白竹は、真竹を湯抜きと言うて竹の油分を取り去り、表皮を拭きあげて天日で晒すことにより、竹の美しさと強さを引き出した竹細工には広く使われる素材です。天気の良い日に太陽に晒すので「晒し竹」(さらしだけ)とも呼ばれよります。
小さい頃、祖父に連れられていった自動車旅行で、広い田んぼ一面に、この白竹が並べられ、天日干しされていた風景を覚えていたがですが、それが京都の取引先の竹屋さんだったと後で知ってビックリぜよ。どうしてち?今、訪ねてみたらそんな田畑は全くなくなって、マンションやら駐車場やらになってしもうちゅうがです。昔はあちらこちらで見られていた冬の風物詩のような光景も、時代の流れとともに変わってしもうたと言う事かにゃあ。
さて、そんな白竹ですがこだわって作ろうとしたらその製造は考えるより、まっこと(本当に)大変な事ばっかり。急な山からの切り出し、運搬、晒しの加工まで竹の美しい表皮を損なわないように注意して作業するため、こじゃんと手間と時間がかかるがです。この山の職人さんの技術こそ、これから継続していく事が一番難しゅうて竹細工の世界では非常に大切な部分ではないかと思うがです。

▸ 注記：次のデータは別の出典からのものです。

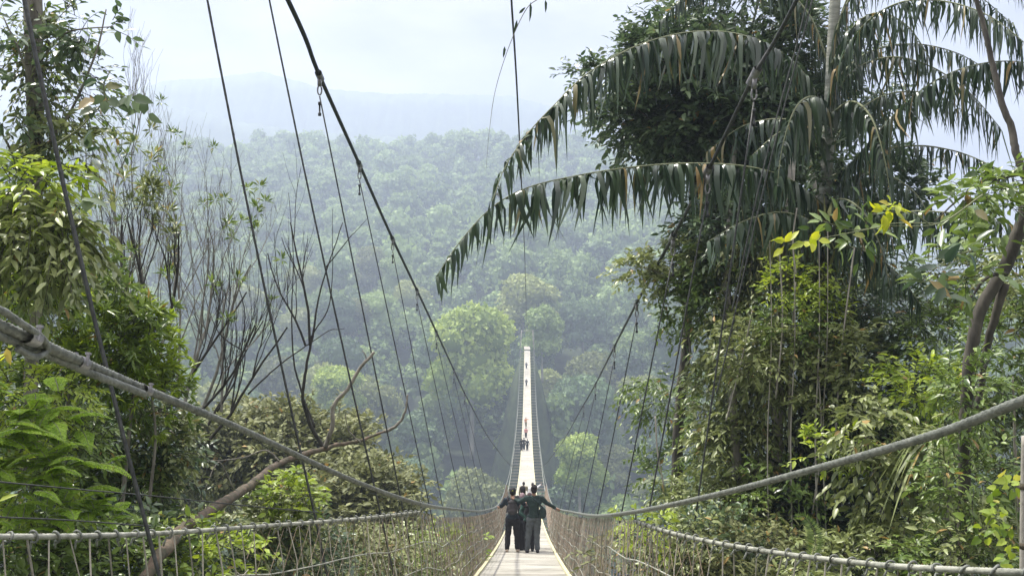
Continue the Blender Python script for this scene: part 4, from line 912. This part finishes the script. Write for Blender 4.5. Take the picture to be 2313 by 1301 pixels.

そして、けんどまだ凄いのは、こうやって製竹された白竹をキズや色別に何種類にも選り分けゆう職人魂ですちや。自然の竹なので色が多少違うとか、小さなキズなど当たり前に付いちょります。けんど、それを妥協せず一つの竹籠を編んでゆく。モノ作りの、こだわりと言うかプライドというか...こんな職人さんが、まだまだ健在やきにやっぱり竹の世界は面白いがぜよ。